4 De kantonrechter is dan ook van oordeel dat in het onderhavige geval de groenvoorziening als onroerende aanhorigheid als bedoeld in artikel 7: 233 BW deel uitmaakt van de gehuurde woonruimte. Dat betekent dat [gedaagde] geacht wordt het genot van de groenvoorziening grotendeels aan de huurovereenkomst te ontlenen en de kosten voor het onderhoud van de groenvoorziening dus via de servicekosten aan [gedaagde] in rekening mogen worden gebracht.
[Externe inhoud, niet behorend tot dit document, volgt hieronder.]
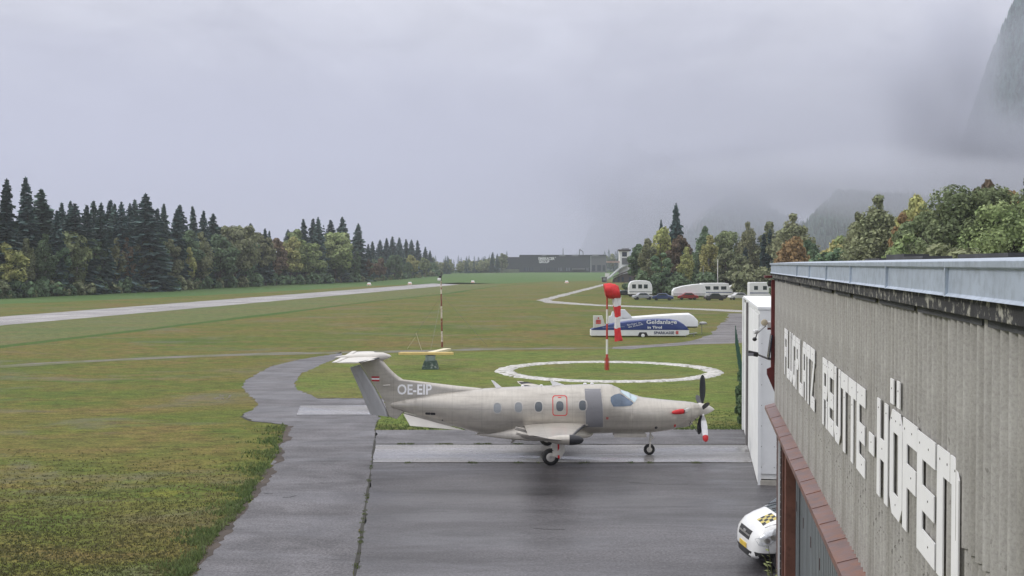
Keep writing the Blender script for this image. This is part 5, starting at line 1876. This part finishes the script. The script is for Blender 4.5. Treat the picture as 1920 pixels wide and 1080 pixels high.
DE = [  # x, top y, back, proto, colour, label
    (14, 456, 3, 'leafy0', 'yellow', 'yellowish leafy tree at the left edge below the tall spruces'), (50, 445, 8, 'birch1', 'olive', 'thin olive birch under the second tall spruce'), (88, 440, 6, 'birch0', 'dgreen', 'dark leafy tree with pale trunk near the wood\'s left end'),
    (128, 424, 8, 'leafy2', 'green', 'broad round green tree in front of the small spruces'), (143, 452, 2, 'birch1', 'green', 'slender light green birch with bare trunk at the wood edge'), (113, 462, 3, 'leafy3', 'dgreen', 'dark green bushy tree left of the slender birch'),
    (180, 452, 6, 'leafy1', 'dgreen', 'dark green leafy tree right of the slender birch'), (219, 444, 5, 'birch1', 'olive', 'thin olive tree left of the orange-tinted birch'), (236, 443, 3, 'birch1', 'rust', 'rust-orange tinted birch in the middle of the wood edge'),
    (268, 456, 5, 'leafy3', 'olive', 'olive leafy tree right of the rust-tinted birch'), (292, 428, 9, 'birch2', 'dgreen', 'grey-green tall birch in the middle of the wood'), (318, 452, 5, 'leafy1', 'olive', 'brownish leafy tree under the spruces'),
    (356, 462, 3, 'birch1', 'yellow', 'small tree with yellow leaves at the wood edge'), (376, 436, 6, 'birch0', 'olive', 'tall olive birch with yellow patches'), (345, 440, 11, 'leafy4', 'dgreen', 'dark bluish leafy tree behind the small yellow one'),
    (412, 440, 5, 'leafy0', 'dgreen', 'dark green tree right of the last dense spruces'), (440, 414, 8, 'leafy2', 'olive', 'big yellow-green tree standing above its neighbours'), (428, 458, 2, 'leafy3', 'green', 'green tree in front of the big yellow-green one'),
    (462, 446, 4, 'leafy1', 'dgreen', 'dark narrow leafy tree right of the big yellow-green one'), (490, 440, 8, 'leafy4', 'olive', 'olive tree below two small spruce tips'), (518, 450, 7, 'leafy1', 'rust', 'brownish leafy tree in the gap of the wood'),
    (545, 444, 9, 'leafy0', 'yellow', 'yellow-green tree left of the broad pale green one'), (556, 434, 14, 'leafy1', 'lime', 'lime tree peeking out under the spruce group'), (580, 449, 3, 'leafy2', 'lime', 'broad pale green tree in front of the spruce group'),
    (628, 428, 6, 'leafy2', 'lime', 'tall bright green tree below the tallest right-hand spruce'), (605, 492, 1, 'leafy3', 'dgreen', 'low dark round tree at the foot of the spruce group'), (640, 470, 2, 'leafy1', 'dgreen', 'dark green tree right of the low round one'),
    (664, 474, 3, 'leafy3', 'dgreen', 'small dark tree under the last spruce'), (690, 488, 0, 'leafy1', 'rust', 'small reddish tree at the end of the spruce group'), (712, 484, 2, 'leafy0', 'rust', 'orange-brown round tree at the wood edge'),
    (740, 474, 6, 'leafy2', 'dgreen', 'round dark green tree before the farther spruce row'), (772, 478, 8, 'leafy0', 'yellow', 'yellowish round tree before the farther spruce row'), (765, 492, 1, 'leafy4', 'dgreen', 'dark bushy tree under the yellowish round one'), (796, 484, 5, 'leafy4', 'green', 'last round green tree at the near wood\'s tip'), (812, 490, 8, 'leafy2', 'dgreen', 'low dark tree closing the near wood')]
for px, yt, back, key, m, lb in DE:
    left_tree(px, yt, back, key, 'birch_tree' if key.startswith('birch') else 'leafy_tree', m, lb, 'leafy trees of the wood edge', 1.0 if key[0] == 'l' else .95, M_birch if key.startswith('birch') else M_bark)


# the mass of the wood behind and the undergrowth along its foot
def merge(meshes):
    Vs, Fs, n = [], [], 0
    for me, M4 in meshes:
        co = np.empty(len(me.vertices) * 3, np.float32)
        me.vertices.foreach_get('co', co)
        co = co.reshape(-1, 3) * np.array(M4[1]) + np.array(M4[0])
        Vs.append(co)
        ix = np.empty(len(me.loops), np.int32)
        me.loops.foreach_get('vertex_index', ix)
        Fs.append(ix.reshape(-1, 4) + n)
        n += len(co)
    return np.concatenate(Vs), np.concatenate(Fs)


low_sp = [spruce_mesh(200 + k, 20, 3.2, .04, 20) for k in range(3)]
low_lf = [leafy_mesh(210 + k, 14, 4.4, .55, .45, 16, 70, .42)[0] for k in range(3)]
low_sh = [leafy_mesh(220 + k, 3, 2.2, .42, .55, 10, 46, .26)[0] for k in range(3)]
rnd = random.Random(21)
L1_, L2_ = [], []
for k in range(130):
    px = rnd.uniform(-90, 810)
    back = rnd.uniform(16, 50)
    Y = edge_Y(px) + back
    lim = np.interp(px, [p[0] for p in SP] + [p[0] for p in SP2], [p[1] for p in SP] + [p[1] for p in SP2])
    h = min(23, AT(px, lim + rnd.uniform(12, 45), Y).z)
    if h < 5:
        continue
    p = AT(px, 520, Y)
    if rnd.random() < .62:
        L1_.append((rnd.choice(low_sp), ((p.x, Y, 0), (h / 20 * .95, h / 20 * .95, h / 20))))
    else:
        h *= .9
        L2_.append((rnd.choice(low_lf), ((p.x, Y, 0), (h / 14, h / 14, h / 14))))
V, Fq = merge(L1_)
tag(link('forest', fast_mesh('forest', V, Fq), LM['spruce']), 'dark mass of conifers filling the wood behind its edge', 'forest', kind='stuff')
V, Fq = merge(L2_)
tag(link('forest', fast_mesh('forest', V, Fq), LM['dgreen']), 'dark leafy mass filling the wood behind its edge', 'forest', kind='stuff')
L3, L4 = [], []
for k in range(230):
    px = rnd.uniform(-90, 830)
    Y = edge_Y(px) + rnd.uniform(-1.5, 6)
    p = AT(px, 520, Y)
    h = rnd.uniform(.9, 5.0) * rnd.uniform(.6, 1.1)
    (L3 if rnd.random() < .72 else L4).append((rnd.choice(low_sh), ((p.x, Y, 0), (h / 3 * rnd.uniform(.8, 1.3), h / 3, h / 3))))
V, Fq = merge(L3)
tag(link('undergrowth', fast_mesh('undergrowth', V, Fq), LM['dgreen']), 'dark green undergrowth along the foot of the wood', 'undergrowth', kind='stuff')
V, Fq = merge(L4)
tag(link('undergrowth', fast_mesh('undergrowth', V, Fq), LM['olive']), 'olive and brown undergrowth along the foot of the wood', 'undergrowth', kind='stuff')
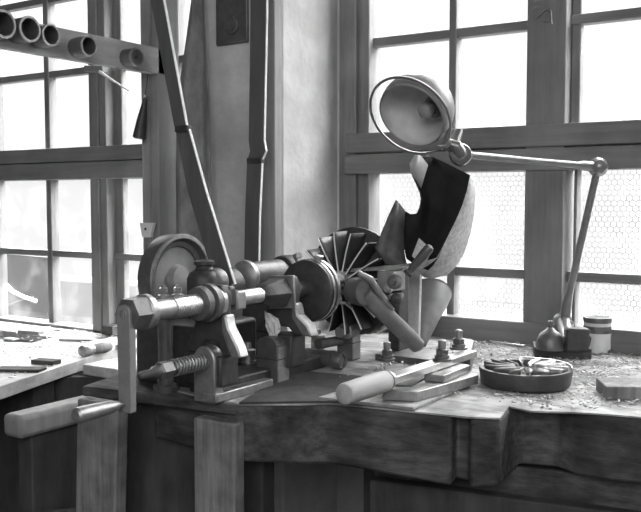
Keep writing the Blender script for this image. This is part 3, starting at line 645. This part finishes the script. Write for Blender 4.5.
# wooden diagonal lever with round head
hd = pix(363, 292, X=-.90); en = pix(420, 348, X=-.835)
t = thing('wooden_lever', 'thick rounded wooden lever slanting from the spindle down to the bench', 'lever', en - V((0, 0, .016)))
dl = (en-hd); a_n = dl.normalized()
sd = V((.95, -.3, 0)); 
obj('lever_bar', S().tube([hd + dl*.02, hd + dl*.2, hd+dl*.5, hd+dl*.85, hd + dl*.96, en], [.016, .0185, .0175, .0175, .0165, .009], 14), 'lever_wood', t)
obj('lever_head', S().lathe(hd-V((.03, -.01, 0)), (.94, -.33, 0), [(0, .02), (.003, .027), (.035, .029), (.042, .026), (.043, 0)], 28), 'iron_mid', t)
obj('head_strap', S().tube([hd + V((.0, 0, .029)) - a_n*.015, hd + V((.012, -.004, .033))+a_n*.01, hd+dl*.3+V((.012, -.004, .019)), hd+dl*.45+V((.012, -.004, .018))], [.006, .008, .007, .003], 10), 'steel_worn', t)

# ------------------------------------------------------------------ clamp bar and plates in front
pl = thing('clamp_plates', 'stack of flat iron plates bolted to the bench under the long steel bar', 'plates', pix(420, 385, Z=BZ))
b0 = BZ+.003
def qd(ps, z0, h, nm, m, bev=.0015):
    return obj(nm, S().prism([pix(x, y, Z=z0) for x, y in ps], (0, 0, h)), m, pl, bevel=bev)
qd([(318, 400), (413, 411), (470, 386), (395, 377)], b0, .006, 'base_plate', 'bench_top')
qd([(383, 400), (417, 402), (478, 384), (462, 376)], b0+.0065, .018, 'lower_bar', 'steel_worn')
qd([(386, 396), (411, 397), (437, 382), (410, 380)], b0+.0065, .020, 'notched_block', 'iron')
qd([(424, 381), (444, 383), (470, 372), (447, 368)], b0+.025, .014, 'upper_bar', 'steel_worn')
qd([(375, 360), (430, 366), (448, 357), (395, 350)], b0, .014, 'rear_plate', 'iron_mid')
qd([(452, 374), (470, 377), (474, 360), (456, 356)], b0, .045, 'end_block', 'iron_mid')
bz = b0+.048
t = thing('handled_bar', 'long flat steel bar with a fat round wooden handle lying across the plates', 'bar', pix(430, 370, Z=bz))
e0 = pix(350.5, 396, Z=bz-.002); e1 = pix(388, 380, Z=bz-.001); f1 = pix(470, 353, Z=bz)
da = (f1-e1); da.z = 0; da.normalize()
e0 = e1 - da*(e1-e0).length
Lh = (e1-e0).length
obj('wooden_handle', S().lathe(e0, da, [(0, .0), (0, .013), (.002, .0165), (.006, .018), (Lh*.6, .019), (Lh*.92, .018), (Lh, .012)], 28), 'pale_wood', t)
obj('ferrule', S().lathe(e1-da*.004, da, [(0, .012), (0, .0165), (.008, .016), (.012, .010)], 20), 'steel_worn', t)
Lf = (f1-e1).length
obj('flat_bar', S().obox(e1+da*(Lf/2+.004), da, Lf, .028, .013), 'steel', t, bevel=.001)
def bolt(px, py, z0, label, h=.036, r_=.011, first=[None]):
    c = pix(px, py, Z=z0)
    if first[0] is None:
        b = thing('clamp_bolt', label, 'bolt', c, 'upright clamp bolts round the steel bar')
        obj('washer', S().lathe(c, (0, 0, 1), [(0, .018), (.004, .018), (.005, .014), (.010, .0145), (.012, .010)], 20), 'iron_mid', b)
        obj('hex_nut', S().lathe(c+V((0, 0, .011)), (0, 0, 1), [(0, .011), (0, .0125), (.010, .0125), (.012, .009)], 6), 'iron_mid', b)
        obj('bolt_shank', S().lathe(c+V((0, 0, .022)), (0, 0, 1), [(0, .0075), (.016, .0078), (.018, .005)], 14), 'steel_worn', b)
        first[0] = b; return b
    return dup(first[0], c, label)
bolt(387, 360, b0+.0145, 'clamp bolt standing alone on the rear plate, left of the steel bar')
bolt(442, 360.5, bz+.005, 'clamp bolt passing through the middle of the steel bar')
bolt(458.5, 349, bz+.005, 'clamp bolt at the far end of the steel bar')
for (x, y) in ((447, 372),):
    obj('pin', S().lathe(pix(x, y, Z=b0+.026), (0, 0, 1), [(0, .006), (.022, .006)], 12), 'steel_worn', pl)

# ------------------------------------------------------------------ desk lamp
lp = thing('jointed_lamp', 'grey jointed desk lamp with round shade and ring, standing on a slab by the window', 'lamp', pix(552, 352, Z=BZ+.03))
sb = pix(557, 358, Z=BZ+.003)
tag(obj('iron_slab', S().obox(sb+V((.0, .03, .014)), (.85, .35, 0), .125, .085, .026), 'iron', bevel=.004), 'dark iron slab under the jointed lamp', 'slab')
lb = pix(550, 349, Z=BZ+.031)
obj('lamp_base', S().lathe(lb, (0, 0, 1), [(0, .031), (.006, .031), (.02, .029), (.035, .022), (.042, .012), (.048, .006), (.062, .006), (.064, .003)], 28), 'iron_mid', lp)
j1 = pix(563, 322, D=2.05)
obj('base_bracket', S().obox(lb+V((.055, .012, .025)), (.85, .5, 0), .05, .03, .05), 'iron', lp, bevel=.004)
jb = obj('ball_joint', S().lathe(j1-V((.014, -.008, 0)), (.85, -.5, 0), [(0, .012), (.003, .020), (.014, .0225), (.025, .020), (.029, .010)], 24), 'lamp_metal', lp)
obj('wing_screw', S().lathe(pix(571, 324.5, D=2.02), (.5, -.8, 0), [(0, .009), (.006, .009), (.006, .005), (0, .005), (0, .009)], 18), 'steel', jb)
obj('neck_post', S().cyl(lb+V((.04, .01, .02)), j1, .016, .017), 'lamp_metal', lp)
j2 = pix(598, 167, D=1.98); j3 = pix(461, 154.5, D=1.81)
obj('lower_arm', S().tube([j1, j1+(j2-j1)*.1, j1+(j2-j1)*.2, j1+(j2-j1)*.9, j2], [.012, .0125, .0085, .0085, .009], 14), 'lamp_metal', lp)
obj('elbow_joint', S().ball(j2, .0225, 12), 'lamp_metal', lp)
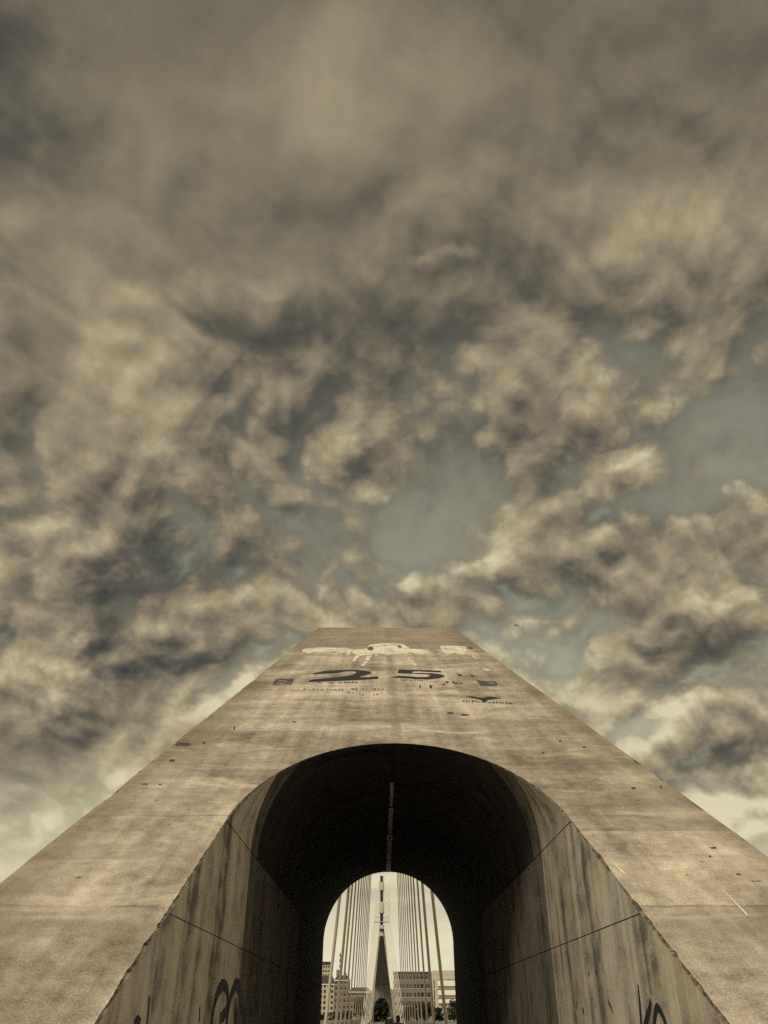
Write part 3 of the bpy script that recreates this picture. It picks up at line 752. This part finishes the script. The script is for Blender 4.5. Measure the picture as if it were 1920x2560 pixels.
# ------------------------------------------------------------------ far pylon
FAR_Y = 259.6; FX = -.3
far = thing('bridge_pylon', (FX, FAR_Y, 0), 'distant slim tapering pylon seen between the stay cables through the tunnel', 'pylon', rz=math.pi)
for c in PYLON_SHELL:
    k = c.copy(); k.data = c.data.copy(); COL.objects.link(k); k.parent = far; k.data.materials.clear(); k.data.materials.append(M['far_concrete'])
    for v_ in k.data.vertices:
        f_ = .86 - .70 * max(0., (v_.co.z - 3.) / (Z_TOP - 3.)) ** .8
        if abs(v_.co.x) > W + .3 or v_.co.z > ZA + .3: v_.co.x = v_.co.x * max(f_, .0)
        elif v_.co.z > 3.: v_.co.x *= 1 - .82 * max(0., (v_.co.z - 3.) / (Z_TOP - 3.)) ** .8
def far_z(v, y): return EYE + ray(955, v)[1] * y
MY = FAR_Y - Y_TOP - .85
mast = thing('banded_mast', (FX, MY, Z_TOP), 'slim mast of alternating dark and cream drums standing on the distant pylon', 'mast')
def lathe(prof, seg=20):
    b_ = MB(); prev = None
    for (r, z) in prof:
        rg = [b_.add((r * math.cos(2 * math.pi * k / seg), r * math.sin(2 * math.pi * k / seg), z), (k / seg, z)) for k in range(seg)]
        if prev:
            for k in range(seg): b_.f.append([prev[k], prev[(k + 1) % seg], rg[(k + 1) % seg], rg[k]])
        prev = rg
    b_.f.append(prev); return b_
zz = [far_z(v, MY) - Z_TOP for v in (2341, 2313, 2284, 2255, 2227, 2206, 2190)]
lathe([(.55, 0), (.55, zz[0] + .02)]).build('mast_base', M['steel'], mast, True)
for k in range(6):
    a, b2 = zz[k], zz[k + 1]
    if k % 2 == 0:
        lathe([(.30, a), (.62, a + .02), (.64, a + .15), (.60, a + .6), (.56, b2 - .2), (.50, b2 - .02), (.3, b2)]).build('cream_drum', M['mast_white'], mast, True)
    else:
        lathe([(.38, a), (.38, a + .3), (.40, b2 - .3), (.46, b2)]).build('dark_column', M['mast_dark'], mast, True)
zp = far_z(2306, MY) - Z_TOP
b_ = MB(); b_.box(-1.9, 2.0, -.9, .9, zp, zp + .12); b_.build('platform', M['mast_white'], mast)
for x in (-1.8, -1.3, -.8, .8, 1.3, 1.8):
    for y in (-.85, .85):
        b_ = MB(); b_.box(x - .03, x + .03, y - .03, y + .03, zp + .12, zp + 1.1); b_.build('railing_post', M['steel'], mast)
for y in (-.85, .85):
    b_ = MB(); b_.box(-1.85, 1.95, y - .02, y + .02, zp + 1.1, zp + 1.15); b_.build('railing_bar', M['steel'], mast)
for s in (1,):
    for k in range(4):
        z0 = zp + 1.1 + k * 1.3
        for q0, q1 in ((z0, z0 + 1.3), (z0 + 1.3, z0)):
            b_ = MB(); b_.tube([(.55, -.1, q0), (1.9, -.1, q1)], .04, 6); b_.build('lattice_brace', M['cable'], mast)
b_ = MB(); b_.tube([(1.95, -.1, zp), (1.95, -.1, zp + 6.6)], .05, 6); b_.build('lattice_upright', M['cable'], mast)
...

Dat [gedaagde] en zijn medebewoners niet het exclusieve gebruiksrecht van die groenvoorziening hebben, omdat ook anderen dan bewoners van de flat de groenvoorziening (kunnen) betreden, brengt niet mee dat daardoor de groenvoorziening een zodanig openbaar karakter krijgt, dat deze niet langer gezien kan worden als een van de gehuurde woonruimte deel uitmakende onroerende aanhorigheid. Ook de omstandigheid, dat [gedaagde] zelf geen gebruik maakt van die groenvoorziening, in die zin, dat hij daar met mooi weer gaat zitten, maakt niet dat het gaat om een groenvoorziening met een openbaar karakter. Het standpunt van [gedaagde] dat Katwijkers - en niet alleen bewoners van de flat - uitdrukkelijk worden uitgenodigd om in de groenvoorziening hun hond uit te laten, moet worden verworpen. De groenvoorziening is niet aangewezen of aangeduid als losloopgebied. Voor de gemiddelde hondenbezitter moet op grond van de situatie ter plaatse duidelijk zijn, dat het losloopgebied bestaat uit het gemeentelijk (voet)pad en de aan de andere zijde daarvan gelegen groenstrook en struiken en niet (mede) de groenvoorziening bij de flat van [gedaagde] omvat. Dat daar af en toe wel een loslopende hond terecht komt, maakt die groenvoorziening nog niet openbaar.
5 Gelet op het voorgaande zal de vordering van KBV onder I primair en onder II worden toegewezen, zoals hierna vermeld.
Gelet op de aard van de procedure zal de kantonrechter de proceskosten compenseren.
Beslissing
De kantonrechter:
- verklaart voor recht dat de groenvoorziening zoals gesitueerd rondom het complex aan de [adres], waarvan de woning van [gedaagde] deel uitmaakt, in overwegende mate als een besloten groenvoorziening heeft te gelden, waarvan [gedaagde] en de overige bewoners van het complex geacht worden het exclusieve genot te hebben en dientengevolge te beschouwen is als een onroerende aanhorigheid van de woning van [gedaagde];
- stelt de omvang van de betalingsverplichting van [gedaagde] met betrekking tot de onderhoudskosten van deze groenvoorziening gedurende de periode 1 januari 2006 tot en met 31 december 2006 vast op € 38,29;
- compenseert de proceskosten aldus, dat iedere partij de eigen kosten draagt;
- wijst af het meer of anders gevorderde.
Dit vonnis is gewezen door kantonrechter mr. M.G.L. den Os-Brand en uitgesproken ter openbare terechtzitting van 23 december 2009.